Well, then a turbofan+rocket spaceplane, with a suborbital refueling, is the one and only system that can achieve that dream, 100%. I mean, it checks every single box above.
Get the rocketplane out of the hangar with its payload. Fill it with kerosene, then with H2O2. Light the turbofans, climb to 50 000 ft, mach 0.95, raise the nose to 30 degree above the horizon, light the rocket, shut the jets, climb to 5 km/s and 50 miles.
There, throttle down, perform a brief oxidizer transfer via an identical "buddy" tanker.
Throttle-up again, ascent to orbit, drop the satellite.
Then re-enter the atmosphere, land on turbofan power at any airstrip under the trajectory. Once on the ground, take a load of kerosene, and fly subsonically back to the launch site.
Alternatively, you could load a C-5 or a C-17 with a large tank of H2O2 and send it at the landing site. There it meets with the rocketplane and pass it a load of oxidizer.

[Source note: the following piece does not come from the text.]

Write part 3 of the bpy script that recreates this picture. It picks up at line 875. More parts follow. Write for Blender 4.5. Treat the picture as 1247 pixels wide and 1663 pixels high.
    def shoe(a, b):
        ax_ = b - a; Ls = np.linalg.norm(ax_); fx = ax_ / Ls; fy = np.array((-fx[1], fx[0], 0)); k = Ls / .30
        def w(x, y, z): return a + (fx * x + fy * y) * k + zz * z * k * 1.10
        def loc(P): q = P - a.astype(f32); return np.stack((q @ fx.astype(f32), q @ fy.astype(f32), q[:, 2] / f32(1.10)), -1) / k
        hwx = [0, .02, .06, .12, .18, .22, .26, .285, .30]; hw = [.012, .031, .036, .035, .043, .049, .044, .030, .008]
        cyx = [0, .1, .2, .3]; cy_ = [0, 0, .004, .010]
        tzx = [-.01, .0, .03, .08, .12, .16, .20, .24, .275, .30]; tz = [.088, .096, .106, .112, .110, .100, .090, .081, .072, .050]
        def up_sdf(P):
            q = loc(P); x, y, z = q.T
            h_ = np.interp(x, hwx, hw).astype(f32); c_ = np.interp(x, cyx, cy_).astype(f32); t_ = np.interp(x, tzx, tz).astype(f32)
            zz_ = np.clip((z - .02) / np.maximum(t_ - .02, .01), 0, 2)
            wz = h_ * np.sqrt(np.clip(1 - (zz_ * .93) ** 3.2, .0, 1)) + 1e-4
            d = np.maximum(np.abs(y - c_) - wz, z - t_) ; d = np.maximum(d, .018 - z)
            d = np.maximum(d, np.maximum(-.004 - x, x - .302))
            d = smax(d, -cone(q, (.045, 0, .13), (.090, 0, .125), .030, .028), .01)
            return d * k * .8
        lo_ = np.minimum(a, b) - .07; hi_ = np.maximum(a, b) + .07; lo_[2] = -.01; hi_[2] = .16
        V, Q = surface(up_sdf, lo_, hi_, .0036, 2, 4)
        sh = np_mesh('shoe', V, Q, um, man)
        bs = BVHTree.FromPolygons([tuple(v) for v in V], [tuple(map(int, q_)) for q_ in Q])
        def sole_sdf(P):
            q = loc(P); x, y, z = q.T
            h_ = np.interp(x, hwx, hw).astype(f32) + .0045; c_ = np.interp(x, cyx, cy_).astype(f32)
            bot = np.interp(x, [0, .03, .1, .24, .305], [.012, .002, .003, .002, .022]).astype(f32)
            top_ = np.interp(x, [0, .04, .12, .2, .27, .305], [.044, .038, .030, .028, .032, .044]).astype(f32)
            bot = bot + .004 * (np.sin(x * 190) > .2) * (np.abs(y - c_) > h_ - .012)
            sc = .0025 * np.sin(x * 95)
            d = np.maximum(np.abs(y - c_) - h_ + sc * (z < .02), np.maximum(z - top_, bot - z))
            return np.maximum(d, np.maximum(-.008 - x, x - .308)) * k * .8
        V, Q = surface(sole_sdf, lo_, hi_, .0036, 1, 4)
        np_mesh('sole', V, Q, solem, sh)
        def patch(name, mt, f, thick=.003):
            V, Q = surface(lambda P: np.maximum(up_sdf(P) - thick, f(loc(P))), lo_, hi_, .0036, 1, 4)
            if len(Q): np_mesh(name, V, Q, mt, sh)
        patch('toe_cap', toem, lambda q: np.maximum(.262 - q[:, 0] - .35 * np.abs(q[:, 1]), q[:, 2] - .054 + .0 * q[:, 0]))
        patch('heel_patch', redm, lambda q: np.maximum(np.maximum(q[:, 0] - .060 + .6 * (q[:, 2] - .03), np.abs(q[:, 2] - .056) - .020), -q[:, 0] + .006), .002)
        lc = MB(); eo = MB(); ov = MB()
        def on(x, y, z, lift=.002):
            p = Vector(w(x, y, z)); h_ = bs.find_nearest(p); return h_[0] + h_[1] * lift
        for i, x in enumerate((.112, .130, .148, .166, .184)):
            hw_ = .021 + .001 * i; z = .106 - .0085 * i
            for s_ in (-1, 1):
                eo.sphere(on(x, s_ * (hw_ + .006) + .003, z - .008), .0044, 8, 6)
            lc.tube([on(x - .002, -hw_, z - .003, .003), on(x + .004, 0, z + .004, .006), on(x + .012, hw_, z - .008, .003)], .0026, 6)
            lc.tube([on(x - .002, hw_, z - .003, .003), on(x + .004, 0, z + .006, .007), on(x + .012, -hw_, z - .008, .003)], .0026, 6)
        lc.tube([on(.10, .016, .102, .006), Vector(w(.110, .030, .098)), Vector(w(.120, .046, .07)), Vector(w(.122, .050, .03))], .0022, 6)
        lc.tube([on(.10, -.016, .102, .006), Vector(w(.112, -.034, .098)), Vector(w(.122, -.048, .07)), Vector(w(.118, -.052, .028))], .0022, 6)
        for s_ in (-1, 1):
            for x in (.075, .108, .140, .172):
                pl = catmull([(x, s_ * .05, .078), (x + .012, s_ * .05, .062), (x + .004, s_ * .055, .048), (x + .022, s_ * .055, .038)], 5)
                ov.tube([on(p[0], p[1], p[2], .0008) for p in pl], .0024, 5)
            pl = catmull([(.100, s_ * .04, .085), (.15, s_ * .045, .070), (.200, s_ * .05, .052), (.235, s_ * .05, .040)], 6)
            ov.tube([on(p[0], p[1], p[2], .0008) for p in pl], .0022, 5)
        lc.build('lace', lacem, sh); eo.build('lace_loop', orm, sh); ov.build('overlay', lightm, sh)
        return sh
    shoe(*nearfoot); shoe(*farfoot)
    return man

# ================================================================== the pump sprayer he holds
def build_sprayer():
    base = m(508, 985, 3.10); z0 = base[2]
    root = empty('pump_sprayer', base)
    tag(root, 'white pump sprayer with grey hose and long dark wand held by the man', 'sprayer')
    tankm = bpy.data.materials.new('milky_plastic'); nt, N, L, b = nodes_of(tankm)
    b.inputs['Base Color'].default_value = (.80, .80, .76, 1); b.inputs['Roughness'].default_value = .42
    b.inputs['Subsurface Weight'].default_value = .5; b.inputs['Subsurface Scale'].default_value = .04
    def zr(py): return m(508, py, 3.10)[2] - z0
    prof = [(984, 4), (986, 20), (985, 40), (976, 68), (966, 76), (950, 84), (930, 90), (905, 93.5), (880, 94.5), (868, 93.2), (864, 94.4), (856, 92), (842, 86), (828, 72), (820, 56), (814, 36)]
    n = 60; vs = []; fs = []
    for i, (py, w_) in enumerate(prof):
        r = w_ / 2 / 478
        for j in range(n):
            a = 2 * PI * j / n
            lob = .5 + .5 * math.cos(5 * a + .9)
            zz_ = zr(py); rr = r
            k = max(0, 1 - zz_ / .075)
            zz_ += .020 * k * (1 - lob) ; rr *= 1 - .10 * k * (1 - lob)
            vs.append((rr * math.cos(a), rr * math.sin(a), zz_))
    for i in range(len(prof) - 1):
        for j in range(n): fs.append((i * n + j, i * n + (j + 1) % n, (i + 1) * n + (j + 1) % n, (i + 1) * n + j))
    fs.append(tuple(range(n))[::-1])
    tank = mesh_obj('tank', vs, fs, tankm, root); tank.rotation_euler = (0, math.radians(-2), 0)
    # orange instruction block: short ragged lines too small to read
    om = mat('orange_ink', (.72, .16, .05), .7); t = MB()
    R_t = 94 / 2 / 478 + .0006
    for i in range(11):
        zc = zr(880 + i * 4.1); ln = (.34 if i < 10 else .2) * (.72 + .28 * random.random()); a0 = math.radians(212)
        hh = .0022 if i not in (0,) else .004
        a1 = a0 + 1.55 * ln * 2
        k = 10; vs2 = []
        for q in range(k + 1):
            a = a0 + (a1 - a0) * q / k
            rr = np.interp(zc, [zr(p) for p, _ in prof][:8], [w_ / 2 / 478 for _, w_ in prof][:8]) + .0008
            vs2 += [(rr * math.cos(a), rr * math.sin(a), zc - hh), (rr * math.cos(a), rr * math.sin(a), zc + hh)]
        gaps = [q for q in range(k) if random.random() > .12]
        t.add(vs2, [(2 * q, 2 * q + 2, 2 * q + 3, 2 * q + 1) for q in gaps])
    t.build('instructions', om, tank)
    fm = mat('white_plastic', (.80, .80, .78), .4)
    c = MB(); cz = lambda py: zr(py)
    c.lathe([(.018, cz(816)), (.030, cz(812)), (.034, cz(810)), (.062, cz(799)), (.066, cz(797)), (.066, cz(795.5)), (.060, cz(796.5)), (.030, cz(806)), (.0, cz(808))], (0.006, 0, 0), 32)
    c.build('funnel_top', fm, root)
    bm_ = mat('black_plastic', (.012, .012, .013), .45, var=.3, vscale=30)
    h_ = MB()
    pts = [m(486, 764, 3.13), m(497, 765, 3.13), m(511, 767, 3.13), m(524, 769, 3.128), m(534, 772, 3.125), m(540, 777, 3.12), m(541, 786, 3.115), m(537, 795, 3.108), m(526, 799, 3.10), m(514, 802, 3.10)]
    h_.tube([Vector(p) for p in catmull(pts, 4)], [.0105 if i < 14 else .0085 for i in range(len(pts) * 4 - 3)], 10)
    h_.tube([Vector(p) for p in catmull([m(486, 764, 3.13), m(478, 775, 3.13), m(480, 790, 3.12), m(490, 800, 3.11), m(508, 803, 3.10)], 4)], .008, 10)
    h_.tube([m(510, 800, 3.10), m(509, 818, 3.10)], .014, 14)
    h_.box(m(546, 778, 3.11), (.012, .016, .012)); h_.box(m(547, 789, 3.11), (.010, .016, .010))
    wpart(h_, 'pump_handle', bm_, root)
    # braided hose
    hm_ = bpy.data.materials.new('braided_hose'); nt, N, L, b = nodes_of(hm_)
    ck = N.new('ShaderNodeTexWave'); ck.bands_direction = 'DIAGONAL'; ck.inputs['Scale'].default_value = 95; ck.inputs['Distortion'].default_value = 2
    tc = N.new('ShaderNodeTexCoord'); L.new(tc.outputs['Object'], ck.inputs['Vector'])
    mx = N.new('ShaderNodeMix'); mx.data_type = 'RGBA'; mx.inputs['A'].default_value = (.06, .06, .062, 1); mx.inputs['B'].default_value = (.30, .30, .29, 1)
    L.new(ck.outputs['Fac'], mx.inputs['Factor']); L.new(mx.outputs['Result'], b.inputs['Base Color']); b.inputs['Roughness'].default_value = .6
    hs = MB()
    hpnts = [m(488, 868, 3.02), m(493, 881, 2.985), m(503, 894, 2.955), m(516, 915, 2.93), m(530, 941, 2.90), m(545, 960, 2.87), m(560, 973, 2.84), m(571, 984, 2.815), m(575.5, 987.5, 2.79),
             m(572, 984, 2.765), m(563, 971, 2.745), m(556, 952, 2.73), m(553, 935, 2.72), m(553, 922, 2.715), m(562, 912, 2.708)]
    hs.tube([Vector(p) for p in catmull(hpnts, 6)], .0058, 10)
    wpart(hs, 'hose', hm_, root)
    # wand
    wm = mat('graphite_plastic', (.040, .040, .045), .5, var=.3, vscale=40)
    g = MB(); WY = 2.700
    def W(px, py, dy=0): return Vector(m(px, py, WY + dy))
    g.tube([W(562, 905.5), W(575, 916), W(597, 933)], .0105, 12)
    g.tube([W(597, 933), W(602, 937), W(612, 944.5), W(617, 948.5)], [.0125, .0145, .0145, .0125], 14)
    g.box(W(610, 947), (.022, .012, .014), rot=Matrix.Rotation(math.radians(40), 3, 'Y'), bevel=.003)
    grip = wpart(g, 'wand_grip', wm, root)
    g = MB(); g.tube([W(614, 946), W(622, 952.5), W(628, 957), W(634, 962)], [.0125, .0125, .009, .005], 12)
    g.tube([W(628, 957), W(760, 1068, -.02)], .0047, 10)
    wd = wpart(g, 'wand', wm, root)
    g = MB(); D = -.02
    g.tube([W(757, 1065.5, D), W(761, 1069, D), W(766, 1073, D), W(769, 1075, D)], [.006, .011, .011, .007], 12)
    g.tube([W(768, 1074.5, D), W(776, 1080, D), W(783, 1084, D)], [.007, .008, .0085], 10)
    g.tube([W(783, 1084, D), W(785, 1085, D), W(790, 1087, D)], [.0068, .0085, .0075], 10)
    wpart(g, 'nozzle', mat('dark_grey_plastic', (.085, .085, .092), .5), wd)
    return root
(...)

This would allow for a new mission to proceed !
The CONOPS is simple. The only tricky part is the refueling. That's simplicity, is why I like this concept so much.
Suborbital refueling is not even necessary if you replace it (and the buddy tanker) with an expendable upper stage.
The twin flaws however, in this case are
a) the rocketplane don't go into orbit
b) the upper stage is expendable
Still an interesting solution to launch loads of cubesats. That's the exact shift Clapp and Zubrin made in 1996 when going from "Black Horse - speculative idea" to "Black Colt / Pathfinder." Unfortunately they were wrong.
"Suborbital refueling via a buddy tanker" is far more interesting than "subsonic refueling + expendable upper stage".
Yet Clapp and Zubrin picked the second solution in order to not scare commercial customers - after the Air Force abandonned the Black Horse concept.